How India’s “Insolvency and Bankruptcy Code Amendment Bill” Could Impact Ease of Doing Business?
How India’s “Insolvency and bankruptcy Code Amendment Bill” Could Impact Ease of Doing Business?

India’s Prime Minister Narendra Modi led Union Cabinet on 11th December approved the proposal to make amendments in the Insolvency and Bankruptcy Code, 2016 (code), through the Insolvency and bankruptcy Code (Second Amendment) Bill, 2019.

The Amendment Bill seeks to amend sections 5(12), 5(15), 7, 11, 14, 16(1), 21(2), 23(1), 29A, 227, 239, 240 and insert new section 32A in the Insolvency and Bankruptcy Code, 2016 (Code).

The cabinet’s statement said, the amendments aim to remove certain difficulties being faced during insolvency resolution process to realize the objects of the code and to further ease doing of business.

Amendments to the Code will help remove bottlenecks and streamline the CIRP, the statement said.

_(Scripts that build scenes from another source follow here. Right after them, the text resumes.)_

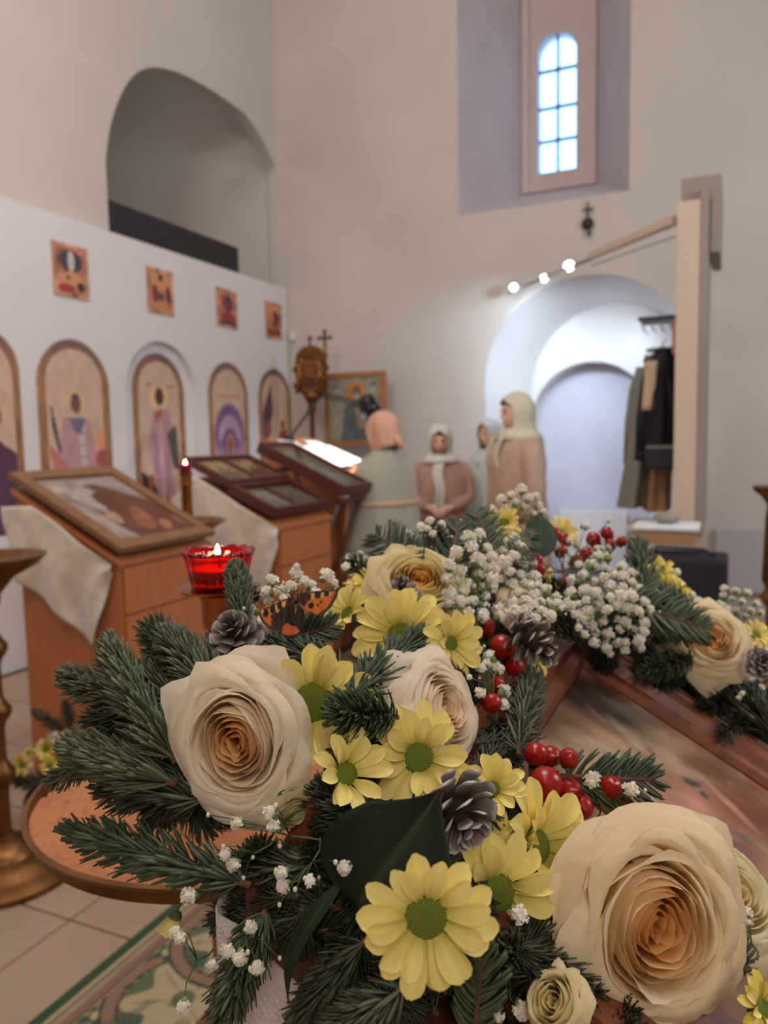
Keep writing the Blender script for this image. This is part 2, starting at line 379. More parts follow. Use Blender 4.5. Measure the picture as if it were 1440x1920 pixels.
def arch_mask(cv, sp): return (cv.y > sp) | (((cv.x-.5)/.5)**2+((sp-cv.y)/sp)**2 <= 1)
def arch_base(w_, h_, sp, inner=(206, 176, 156), seed=1):
    cv = Canvas(w_, h_, (160, 118, 84)); cv.noise(9, .16, seed)
    # upper border darker purple brown, lower border warm red-brown
    cv.put(np.clip(1-cv.y*5, 0, 1), (112, 88, 92), .85); cv.put(np.clip(cv.y*2-1, 0, 1), (134, 78, 62), .7)
    bw = .115; k = (1-2*bw)
    s2 = sp; m = (np.abs(cv.x-.5) < .5-bw) & ((cv.y > s2) | (((cv.x-.5)/(.5-bw))**2+((s2-cv.y)/(s2*(1-2*bw)))**2 <= 1))
    cv.put(m.astype(float), inner); return cv, m
def P_saint(kind, seed):
    w_, h_ = (70, 146); sp = .5*.48*(70/70)
    cv, m = arch_base(w_, h_, .235, seed=seed); keep = cv.a.copy()
    if kind == 'bishop':
        cv.ell(.5, .33, .12, .055, (222, 190, 140)); cv.poly([(.33, .42), (.67, .42), (.80, .66), (.70, .70), (.66, 1), (.36, 1), (.34, .68), (.22, .64)], (188, 146, 150))
        cv.poly([(.12, .55), (.36, .68), (.42, 1.0), (.25, .96)], (196, 120, 118)); cv.poly([(.88, .55), (.7, .68), (.66, 1.0), (.84, .95)], (196, 124, 118))
        cv.poly([(.40, .70), (.52, .70), (.50, 1.0), (.37, 1.0)], (92, 92, 112)); cv.rect(.53, .45, .62, 1.0, (206, 190, 190)); cv.rect(.655, .68, .675, 1, (70, 40, 60))
        for k in range(8): cv.rect(.53, .50+.06*k, .62, .507+.06*k, (150, 100, 110))
        cv.poly([(.40, .42), (.62, .42), (.56, .5), (.47, .5)], (120, 110, 140)); cv.ell(.5, .345, .07, .05, (128, 84, 78)); cv.ell(.5, .31, .06, .022, (96, 78, 92))
        cv.poly([(.16, .36), (.185, .36), (.28, .60), (.24, .60), (.18, .48)], (74, 66, 84)); cv.ell(.86, .54, .10, .06, (220, 150, 120)); cv.ell(.85, .64, .1, .05, (172, 84, 88))
        cv.poly([(.1, .80), (.3, 1.0), (.1, 1.0)], (56, 62, 60)); cv.poly([(.72, .86), (.9, .80), (.9, 1.0), (.66, 1.0)], (62, 60, 52))
    elif kind == 'deacon':
        cv.ell(.5, .27, .17, .075, (228, 190, 140)); cv.ell(.5, .27, .085, .055, (92, 66, 60)); cv.rect(.25, .19, .38, .205, (190, 110, 90)); cv.rect(.66, .20, .78, .215, (190, 110, 90))
        cv.poly([(.36, .36), (.66, .34), (.76, .50), (.70, .62), (.72, .90), (.34, .90), (.32, .66), (.24, .60)], (190, 146, 156))
        cv.poly([(.62, .50), (.80, .44), (.86, .74), (.72, .72)], (88, 84, 80)); cv.poly([(.38, .37), (.56, .35), (.46, .46)], (176, 96, 76))
        cv.line([(.48, .4), (.52, .88)], .012, (226, 190, 190)); cv.line([(.38, .5), (.42, .88)], .012, (160, 110, 130)); cv.line([(.62, .5), (.6, .88)], .014, (150, 104, 126))
        cv.rect(.43, .89, .49, .97, (150, 80, 70)); cv.rect(.56, .89, .62, .97, (150, 80, 70)); cv.poly([(.1, .72), (.34, .80), (.46, .95), (.9, .92), (.9, 1), (.1, 1)], (44, 44, 44)); cv.ell(.28, .80, .06, .05, (150, 90, 60))
        cv.rect(.43, .89, .49, .98, (160, 84, 70)); cv.rect(.56, .89, .62, .98, (160, 84, 70))
    elif kind == 'temple':
        cv.rect(.22, .235, .8, .25, (200, 120, 100)); cv.ell(.5, .52, .37, .23, (116, 96, 140)); cv.ell(.5, .54, .29, .17, (178, 150, 176)); cv.rect(.13, .54, .87, .76, (150, 116, 146))
        cv.ell(.5, .58, .2, .12, (120, 90, 130)); cv.ell(.5, .62, .10, .12, (186, 126, 110)); cv.ell(.5, .62, .05, .09, (120, 56, 64))
        for k in range(6): cv.rect(.17+.12*k, .6, .2+.12*k, .76, (196, 176, 196))
        cv.rect(.13, .75, .87, 1.0, (150, 84, 84))
        for k in range(9): cv.poly([(.14+.085*k, .76+.03*(k % 2)), (.21+.085*k, .78), (.22+.085*k, .95), (.13+.085*k, .95)], [(176, 96, 88), (120, 84, 110), (196, 140, 110)][k % 3]); cv.ell(.175+.085*k, .755+.02*(k % 2), .03, .016, (110, 70, 60))
        cv.rect(.13, .955, .87, 1, (52, 46, 60))
    elif kind == 'angel':
        cv.poly([(.12, .34), (.38, .12), (.42, .32), (.30, .52), (.14, .56)], (96, 70, 84)); cv.ell(.28, .46, .10, .06, (150, 90, 80)); cv.ell(.70, .42, .12, .05, (222, 180, 130)); cv.ell(.70, .43, .06, .04, (120, 80, 70))
        cv.poly([(.60, .48), (.82, .47), (.88, .80), (.5, .84), (.55, .62)], (150, 70, 76)); cv.poly([(.14, .62), (.45, .66), (.5, 1), (.12, 1)], (170, 120, 120)); cv.rect(.5, .84, .88, 1, (130, 90, 84))
    else:
        cv.poly([(.12, .62), (.5, .5), (.88, .6), (.88, 1), (.12, 1)], (92, 60, 88)); cv.ell(.55, .40, .16, .08, (214, 160, 120)); cv.ell(.6, .42, .09, .05, (160, 60, 70))
        cv.poly([(.2, .66), (.5, .56), (.6, .8), (.3, .9)], (160, 84, 96))
    n_ = cv.noise(14, None, seed+5)[..., None]; cv.a = np.clip(cv.a*(1+.06*n_), 0, 1)
    cv.a = np.where(m[..., None], cv.a, keep)
    return cv
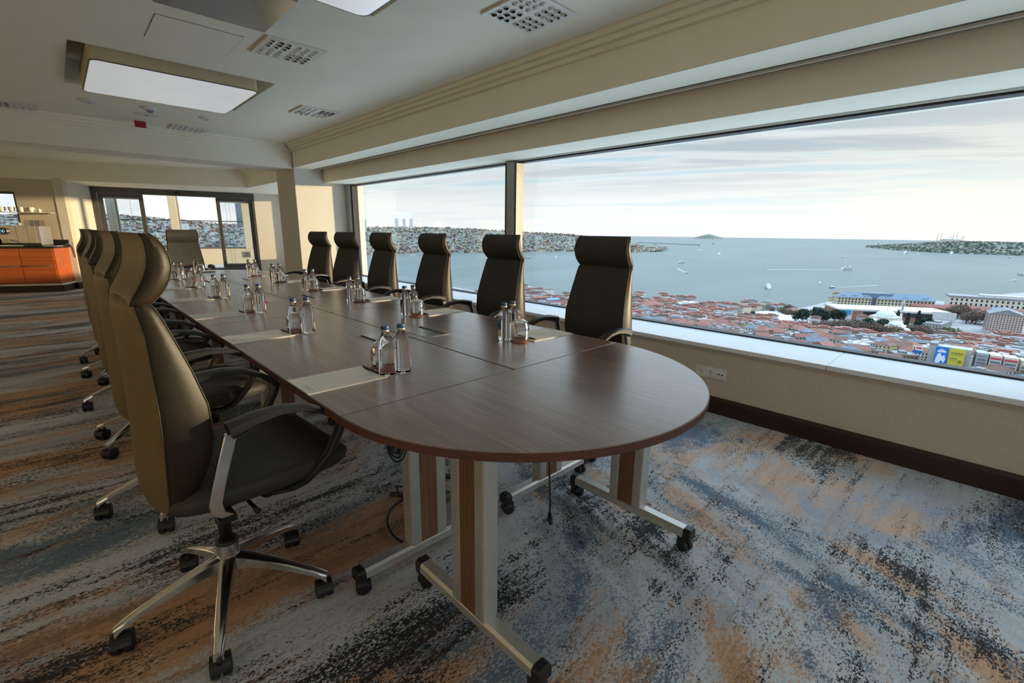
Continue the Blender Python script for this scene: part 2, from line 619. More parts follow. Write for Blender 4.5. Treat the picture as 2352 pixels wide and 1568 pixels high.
# low wall under the window, sill, skirting
b = MB().box(XW, Y0, 0, XG + 0.25, YP + 0.2, ZS - 0.035)
struct(b.build('wall_right', 'wallpaper'), 'beige fabric wallpaper wall below the window')
b = MB().box(XG - 0.30, Y0, ZS + 0.001, XG - 0.01, -0.45, 0.905)  # added out of view to keep low sun off the near chair seat
struct(b.build('sun_blocker', 'wallpaper'), 'added out-of-view block on the sill, cutting low sun off the near chair')
sl = empty('window_sill', (0, 0, 0))
struct(sl, 'white stone window sill slabs')
cuts = [Y0, -1.18, 0.62, 1.62, 3.4, 5.2, 7.0, YP]
for i in range(len(cuts) - 1):
    MB().box(XW - 0.018, cuts[i] + 0.0012, ZS - 0.030, XG - 0.02, cuts[i + 1] - 0.0012, ZS).build('sill_slab', 'white_stone', sl, bevel=0.003)
MB().box(XW - 0.012, Y0, ZS - 0.052, XW + 0.01, YP, ZS - 0.0305).build('sill_apron', 'sill_edge', sl)
b = MB()
b.prism([(XW + 0.001, 0), (XW - 0.016, 0), (XW - 0.016, 0.1), (XW - 0.010, 0.112), (XW - 0.004, 0.124), (XW + 0.001, 0.124)], Y0, YP)
b.v = [(x, z, y) for x, y, z in b.v]
b.f = [tuple(reversed(f)) for f in b.f]
struct(b.build('baseboard_right', 'dark_skirting'), 'dark brown wooden skirting under the window')

# main window : frame, mullion, two panes
win = empty('window_1', (0, 0, 0))
struct(win, 'wide panoramic window over the strait')
for (a, c, nm) in ((ZS - 0.01, ZS + 0.012, 'frame_bottom'), (ZH - 0.014, ZH + 0.014, 'frame_top')):
    MB().box(XG - 0.03, Y0, a, XG + 0.06, YP, c).build(nm, 'gasket_black', win, bevel=0.002)
MB().box(XG - 0.045, Y0, ZH - 0.002, XG - 0.03, YP, ZH + 0.012).build('top_bead', 'brushed_steel', win)
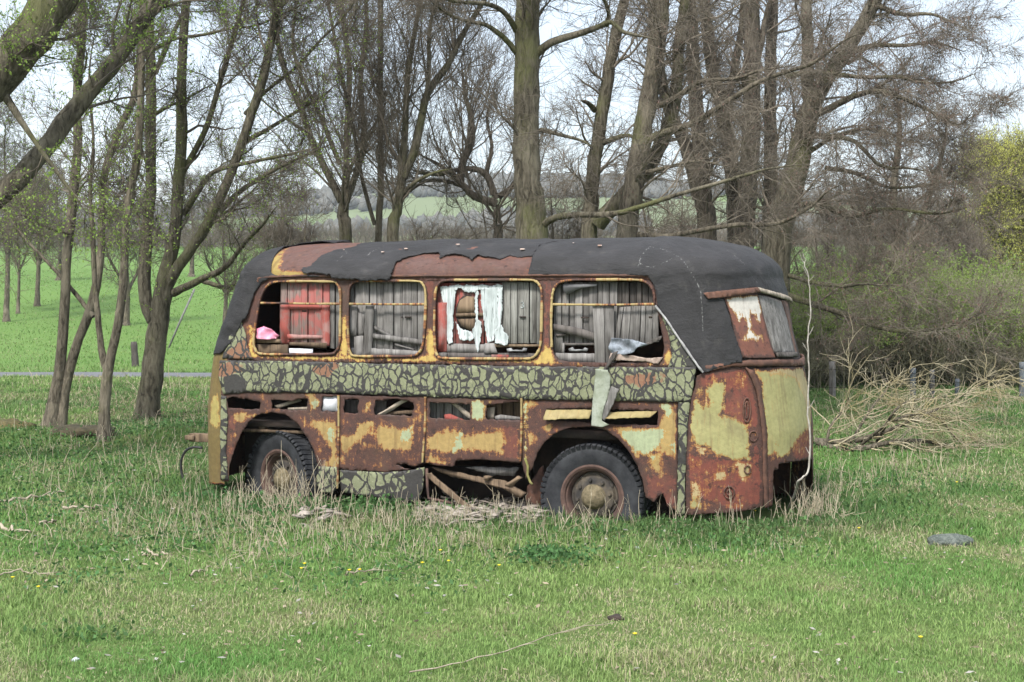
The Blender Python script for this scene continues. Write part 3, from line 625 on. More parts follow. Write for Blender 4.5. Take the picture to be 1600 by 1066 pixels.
panel('roof_felt', np.vstack([fa, [(XR+AR*.5+.3, 2.1), (XR+AR-.9, 2.12), (XR+AR+.9, 2.16), (XR+AR+.9, TOP), (XR, TOP), (-.12, TOP)]]), (), M_felt, px=False, off=.022, th=.008, jag=.005, grid=.022, dent=.004, seed=35, bend=lambda P: wr(P, .010),
    masks={'seam': seamfn([z3((320,170),(270,220),(245,300)), z3((320,165),(420,190),(510,230),(600,330),(660,440),(670,560),(678,720)), z3((830,190),(920,260),(980,340),(1030,405)), z3((250,270),(330,300),(420,270),(480,240))])})
panel('roof_felt', [(XR+AR-.85, 1.42), (XR+AR-.1, 1.42), (XR+AR-.1, 2.12), (XR+AR-.8, 2.12)], (), M_felt, px=False, off=.03, th=.008, jag=.02, grid=.04, seed=36, bend=lambda P: wr(P, .03))
fm = inv(z1((1000,150),(940,162),(870,185),(800,205),(770,235),(718,278),(690,276),(680,290),(700,308),(780,310),(870,318),(880,335),(1000,345),(1130,348),(1235,345),(1245,290),(1268,240),(1330,215),(1420,192),(1520,188),(1530,220),(1579,200))+z2((105,215),(180,200),(270,210),(310,236),(340,205),(480,225),(530,205),(600,212),(682,208),(735,140)))
panel('roof_felt', np.vstack([fm, [(-.05, TOP), (-2.6, TOP)]]), (), M_felt, px=False, off=.018, th=.008, jag=.012, grid=.022, dent=.004, seed=37, bend=lambda P: wr(P, .02, 5)+.035*np.clip((2.52-P[:, 1])/.35, 0, 1)*np.clip((-1.75-P[:, 0])/.3, 0, 1),
    masks={'seam': seamfn([z1((1080,205),(1180,150)), z1((930,160),(960,190),(900,240))])})
fs = [(462,384)]+z1((590,152),(525,190),(498,240),(492,300),(520,318),(870,320),(865,328),(560,330),(480,335),(425,370),(388,430),(362,520),(345,580),(318,600),(300,640),(240,740),(185,800))
ff = inv(fs)
panel('roof_felt', np.vstack([ff, [(xfz(1.42)-.5, 1.40), (xfz(2.0)-.9, 1.9), (-3.4-1.3, 2.4), (-3.3-1.3, TOP), (-3.0, TOP)]]), (), M_felt, px=False, off=.02, th=.008, jag=.005, grid=.025, dent=.004, seed=38, bend=lambda P: wr(P, .022, 9))
# bright trim on the torn edge of the felt, by the last window
V, F, pv = wtube(z3((366,548),(440,640),(520,760),(600,880),(678,988)), .011, off=.045, n=20, loop=False)
mesh('edge_trim', V, F, mat_plain('trim_strip', (.10, .10, .10), (.55, .54, .53), 5, .6), BUS)
# crumbs along the ridge of the roof
b = MB(); rg = np.random.RandomState(4)
for i in range(7):
    p = rg.uniform(-2.6, 0.1); v = rg.uniform(2.62, 2.85); c = shell(p, v, .034); s = rg.uniform(.006, .02)
    b.box(c, (s*2, s*1.5, s*.7), Matrix.Translation(Vector(c)) @ Matrix.Rotation(rg.uniform(0, 3), 4, 'Z') @ Matrix.Translation(-Vector(c)))
b.build('roof_flakes', mat_plain('flaked_paint', (.35, .22, .17), (.6, .52, .47), 20, .9), BUS)['kind'] = 'stuff'
M_dull = mat_plain('dull_metal', (.12, .12, .12), (.26, .26, .26), 9, .5)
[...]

Its protection of last mile funding will boost Investment in financially distressed Sectors, it said.

Additional thresholds introduced for Financial creditors represented by an authorized representative due to large numbers in order to prevent frivolous triggering of Corporate Insolvency Resolution Process (CIRP).

Ensuring that the substratum of the business of corporate debtor is not lost, and it can continue as a going concern by clarifying that the licenses, permits, concessions, clearances etc. cannot be terminated or suspended or not renewed during the moratorium period.

Ring-fencing corporate debtor resolved under the IBC in favour of a successful resolution applicant from criminal proceedings against offences committed by previous Management/promoters, it added.